▼▼▼

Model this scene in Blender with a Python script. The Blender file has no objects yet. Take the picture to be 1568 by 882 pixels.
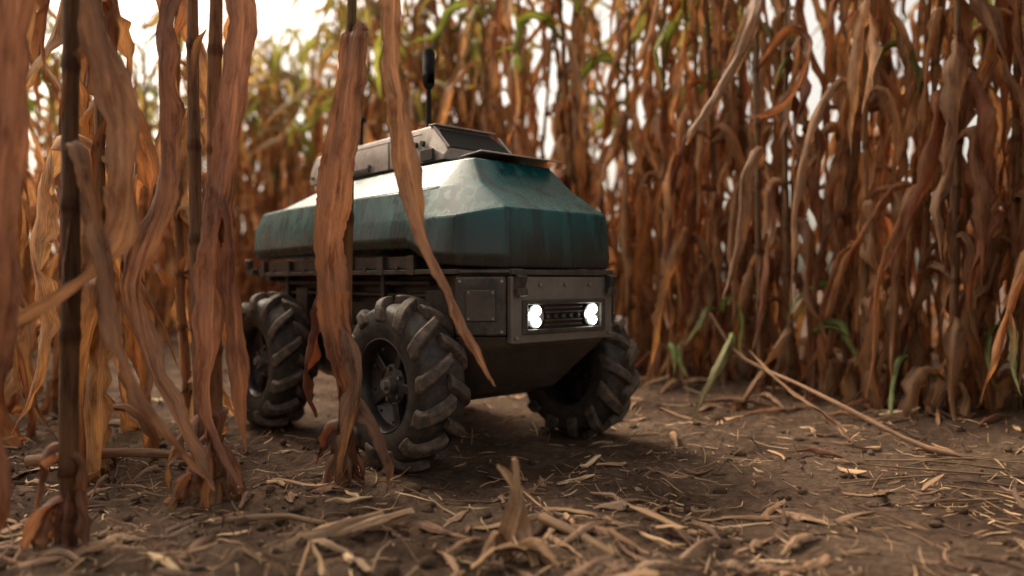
import bpy, math, random, bmesh
import numpy as np
from mathutils import Vector, Matrix, noise
random.seed(7); rng=np.random.RandomState(7)
scene=bpy.context.scene
R=math.radians
# ------------------------------------------------------------ utilities
def link(o,parent=None):
    scene.collection.objects.link(o)
    if parent is not None: o.parent=parent
    return o
def empty(name,loc=(0,0,0),rz=0):
    e=bpy.data.objects.new(name,None); e.location=loc; e.rotation_euler=(0,0,rz); e.empty_display_size=.2
    return link(e)
class Buf:
    def __init__(s): s.v=[];s.f=[];s.uv=[];s.c=[];s.n=0
    def add(s,v,f,uv,c):
        v=np.asarray(v,dtype=float); s.v.append(v); s.uv.append(np.asarray(uv,dtype=float)); 
        c=np.asarray(c,dtype=float)
        if c.ndim==1: c=np.tile(c,(len(v),1))
        s.c.append(c)
        s.f+=[tuple(int(i)+s.n for i in q) for q in f]; s.n+=len(v)
    def mesh(s,name,mat):
        v=np.concatenate(s.v); uv=np.concatenate(s.uv); c=np.concatenate(s.c)
        m=bpy.data.meshes.new(name)
        m.from_pydata(v.tolist(),[],s.f)
        l=m.uv_layers.new(name='UVMap')
        li=np.empty(len(m.loops),dtype=np.int32); m.loops.foreach_get('vertex_index',li)
        l.data.foreach_set('uv',uv[li].astype(np.float32).ravel())
        a=m.color_attributes.new('Col','FLOAT_COLOR','POINT')
        cc=np.ones((len(v),4),dtype=np.float32); cc[:,:3]=c
        a.data.foreach_set('color',cc.ravel())
        m.polygons.foreach_set('use_smooth',np.ones(len(m.polygons),dtype=bool))
        m.materials.append(mat); m.update()
        return m
# ------------------------------------------------------------ materials
def newmat(name):
    m=bpy.data.materials.new(name); m.use_nodes=True
    nt=m.node_tree; nt.nodes.clear()
    out=nt.nodes.new('ShaderNodeOutputMaterial'); return m,nt,out
def N(nt,t,**k):
    n=nt.nodes.new(t)
    for a,b in k.items():
        if a in ('operation','attribute_name'): setattr(n,a,b)
        else: n.inputs[a].default_value=b
    return n
def ramp(nt,stops):
    r=nt.nodes.new('ShaderNodeValToRGB'); e=r.color_ramp.elements
    while len(e)<len(stops): e.new(.5)
    for i,(p,c) in enumerate(stops):
        e[i].position=p; e[i].color=(c[0],c[1],c[2],1) if hasattr(c,'__len__') else (c,c,c,1)
    return r
def mix(nt,fac,a,b,mode='MIX'):
    m=nt.nodes.new('ShaderNodeMix'); m.data_type='RGBA'; m.blend_type=mode
    L=nt.links
    for s,x in ((0,fac),(6,a),(7,b)):
        if isinstance(x,bpy.types.NodeSocket): L.new(x,m.inputs[s])
        elif s==0: m.inputs[0].default_value=x
        else: m.inputs[s].default_value=(x[0],x[1],x[2],1)
    return m.outputs[2]
def leafmat(name,transl=.35,rough=.6,fine=True):
    m,nt,out=newmat(name); L=nt.links
    att=N(nt,'ShaderNodeAttribute',attribute_name='Col')
    uv=nt.nodes.new('ShaderNodeUVMap'); uv.uv_map='UVMap'
    mp=nt.nodes.new('ShaderNodeMapping'); mp.inputs['Scale'].default_value=(34,1.6,1); L.new(uv.outputs[0],mp.inputs[0])
    n1=N(nt,'ShaderNodeTexNoise',Scale=1.0,Detail=3.0 if fine else 1.0,Roughness=.65); L.new(mp.outputs[0],n1.inputs['Vector'])
    mq=nt.nodes.new('ShaderNodeMapping'); mq.inputs['Scale'].default_value=(3.2,1.6,1); L.new(uv.outputs[0],mq.inputs[0])
    n2=N(nt,'ShaderNodeTexNoise',Scale=1.0,Detail=5.0 if fine else 3.0,Roughness=.68); L.new(mq.outputs[0],n2.inputs['Vector'])
    oi=nt.nodes.new('ShaderNodeObjectInfo')
    r1=ramp(nt,[(.28,.45),(.5,.95),(.74,1.45)]); L.new(n1.outputs[0],r1.inputs[0])
    c=mix(nt,.85,att.outputs['Color'],r1.outputs[0],'MULTIPLY')
    r2=ramp(nt,[(.33,(.36,.24,.18)),(.50,(1,1,1)),(.72,(1.4,1.3,1.15))]); L.new(n2.outputs[0],r2.inputs[0])
    c=mix(nt,.9,c,r2.outputs[0],'MULTIPLY')
    r3=ramp(nt,[(0,(.60,.51,.46)),(.5,(1,.95,.9)),(1,(1.25,1.2,1.1))]); L.new(oi.outputs['Random'],r3.inputs[0])
    c=mix(nt,.9,c,r3.outputs[0],'MULTIPLY')
    p=N(nt,'ShaderNodeBsdfPrincipled',Roughness=rough); L.new(c,p.inputs['Base Color'])
    p.inputs['Specular IOR Level'].default_value=.4
    if fine:
        bp=N(nt,'ShaderNodeBump',Strength=.8,Distance=.003); L.new(n1.outputs[0],bp.inputs['Height']); L.new(bp.outputs[0],p.inputs['Normal'])
    if transl>0:
        t=nt.nodes.new('ShaderNodeBsdfTranslucent'); 
        c2=mix(nt,1.0,c,(1.35,1.12,.80),'MULTIPLY'); L.new(c2,t.inputs[0])
        ms=nt.nodes.new('ShaderNodeMixShader'); ms.inputs[0].default_value=transl
        L.new(p.outputs[0],ms.inputs[1]); L.new(t.outputs[0],ms.inputs[2]); L.new(ms.outputs[0],out.inputs[0])
    else: L.new(p.outputs[0],out.inputs[0])
    return m
M_leaf=leafmat('dry_corn_leaf',.36,.5)
M_field=leafmat('dry_corn_leaf_field',.48,.6,False)
M_straw=leafmat('straw',.0,.7)
def solid(name,ca,cb,rough=(.4,.7),scale=8,metal=0,bump=.15,dust=None,spec=.5):
    m,nt,out=newmat(name); L=nt.links
    tc=nt.nodes.new('ShaderNodeTexCoord')
    n=N(nt,'ShaderNodeTexNoise',Scale=scale,Detail=6.0,Roughness=.65); L.new(tc.outputs['Object'],n.inputs['Vector'])
    nf=N(nt,'ShaderNodeTexNoise',Scale=scale*14,Detail=3.0,Roughness=.7); L.new(tc.outputs['Object'],nf.inputs['Vector'])
    r=ramp(nt,[(.35,ca),(.65,cb)]); L.new(n.outputs[0],r.inputs[0]); c=r.outputs[0]
    p=N(nt,'ShaderNodeBsdfPrincipled',Metallic=metal); p.inputs['Specular IOR Level'].default_value=spec
    rr=ramp(nt,[(.3,rough[0]),(.7,rough[1])]); L.new(n.outputs[0],rr.inputs[0])
    if dust:
        nd=N(nt,'ShaderNodeTexNoise',Scale=scale*3,Detail=8.0,Roughness=.75); L.new(tc.outputs['Object'],nd.inputs['Vector'])
        rd=ramp(nt,[(.42,0),(.66,dust[1])]); L.new(nd.outputs[0],rd.inputs[0])
        c=mix(nt,rd.outputs[0],c,dust[0])
    L.new(c,p.inputs['Base Color']); L.new(rr.outputs[0],p.inputs['Roughness'])
    b=N(nt,'ShaderNodeBump',Strength=bump,Distance=.002); L.new(nf.outputs[0],b.inputs['Height']); L.new(b.outputs[0],p.inputs['Normal'])
    L.new(p.outputs[0],out.inputs[0]); return m
DUST=(.14,.092,.058)
def tealmat():
    m,nt,out=newmat('teal_paint'); L=nt.links
    tc=nt.nodes.new('ShaderNodeTexCoord'); O=tc.outputs['Object']
    n=N(nt,'ShaderNodeTexNoise',Scale=5.0,Detail=8.0,Roughness=.7); L.new(O,n.inputs['Vector'])
    base=ramp(nt,[(.3,(.003,.048,.050)),(.7,(.006,.080,.080))]); L.new(n.outputs[0],base.inputs[0])
    mp=nt.nodes.new('ShaderNodeMapping'); mp.inputs['Scale'].default_value=(34,34,3.5); L.new(O,mp.inputs[0])
    st=N(nt,'ShaderNodeTexNoise',Scale=1.0,Detail=5.0,Roughness=.6); L.new(mp.outputs[0],st.inputs['Vector'])
    rs=ramp(nt,[(.54,0),(.61,.55),(.74,.75)]); L.new(st.outputs[0],rs.inputs[0])
    c=mix(nt,rs.outputs[0],base.outputs[0],(.022,.115,.105))
    mp2=nt.nodes.new('ShaderNodeMapping'); mp2.inputs['Scale'].default_value=(20,20,1.6); mp2.inputs['Location'].default_value=(4,9,2); L.new(O,mp2.inputs[0])
    s2=N(nt,'ShaderNodeTexNoise',Scale=1.0,Detail=3.0,Roughness=.5); L.new(mp2.outputs[0],s2.inputs['Vector'])
    rw=ramp(nt,[(.54,0),(.575,.75)]); L.new(s2.outputs[0],rw.inputs[0])
    c=mix(nt,rw.outputs[0],c,(.002,.026,.030))
    sx=nt.nodes.new('ShaderNodeSeparateXYZ'); L.new(O,sx.inputs[0])
    mr=nt.nodes.new('ShaderNodeMapRange'); mr.inputs[1].default_value=.60; mr.inputs[2].default_value=.44; L.new(sx.outputs[2],mr.inputs[0])
    nd=N(nt,'ShaderNodeTexNoise',Scale=14.0,Detail=9.0,Roughness=.75); L.new(O,nd.inputs['Vector'])
    mu=N(nt,'ShaderNodeMath',operation='MULTIPLY'); L.new(mr.outputs[0],mu.inputs[0]); L.new(nd.outputs[0],mu.inputs[1])
    rd=ramp(nt,[(.10,0),(.42,.9)]); L.new(mu.outputs[0],rd.inputs[0])
    c=mix(nt,rd.outputs[0],c,(.034,.027,.022))
    sp=N(nt,'ShaderNodeTexNoise',Scale=90.0,Detail=5.0,Roughness=.8); L.new(O,sp.inputs['Vector'])
    rp=ramp(nt,[(.62,0),(.74,.4)]); L.new(sp.outputs[0],rp.inputs[0])
    c=mix(nt,rp.outputs[0],c,(.08,.10,.085))
    p=nt.nodes.new('ShaderNodeBsdfPrincipled'); L.new(c,p.inputs['Base Color']); p.inputs['Specular IOR Level'].default_value=.4
    rr=ramp(nt,[(.50,.24),(.62,.5)]); L.new(st.outputs[0],rr.inputs[0]); L.new(rr.outputs[0],p.inputs['Roughness'])
    b=N(nt,'ShaderNodeBump',Strength=.12,Distance=.002); L.new(sp.outputs[0],b.inputs['Height']); L.new(b.outputs[0],p.inputs['Normal'])
    L.new(p.outputs[0],out.inputs[0]); return m
M_teal=tealmat()
M_black=solid('dusty_black_metal',(.013,.012,.011),(.030,.026,.023),(.35,.6),9,0,.2,(DUST,.5))
M_bumper=solid('bumper_metal',(.12,.105,.09),(.20,.175,.15),(.36,.6),9,.3,.25,((.15,.115,.085),.6))
M_belly=solid('belly_plate',(.040,.034,.028),(.075,.062,.051),(.4,.65),7,.25,.25,(DUST,.6))
M_lid=solid('worn_aluminium',(.26,.225,.205),(.40,.35,.32),(.35,.55),10,.4,.12,((.16,.12,.09),.6))
M_rub=solid('tyre_rubber',(.013,.012,.0115),(.027,.024,.022),(.5,.75),14,0,.5,((.10,.068,.045),.65),.35)
M_lug=solid('tyre_lug_rubber',(.030,.025,.022),(.062,.049,.039),(.55,.8),16,0,.6,((.18,.12,.08),.9),.35)
M_rim=solid('rim_black',(.012,.013,.016),(.032,.034,.04),(.25,.45),10,.3,.1,(DUST,.4))
M_steel=solid('bolt_steel',(.20,.18,.17),(.32,.30,.28),(.3,.5),20,.8,.1)
M_glass=solid('dark_glass',(.006,.006,.007),(.01,.01,.011),(.12,.2),10,0,.02)
M_matte=solid('matte_black',(.010,.010,.010),(.018,.017,.016),(.75,.9),10,0,.1,None,.15)
def emis(name,col,s):
    m,nt,out=newmat(name); e=nt.nodes.new('ShaderNodeEmission'); e.inputs[0].default_value=(*col,1); e.inputs[1].default_value=s
    nt.links.new(e.outputs[0],out.inputs[0]); return m
M_led=emis('headlight_led',(.93,1.0,.95),24)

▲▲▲

Do this :: Where a line holds "objects", copy that line.

Expected answer ::
Model this scene in Blender with a Python script. The Blender file has no objects yet. Take the picture to be 1568 by 882 pixels.
    scene.collection.objects.link(o)
    e=bpy.data.objects.new(name,None); e.location=loc; e.rotation_euler=(0,0,rz); e.empty_display_size=.2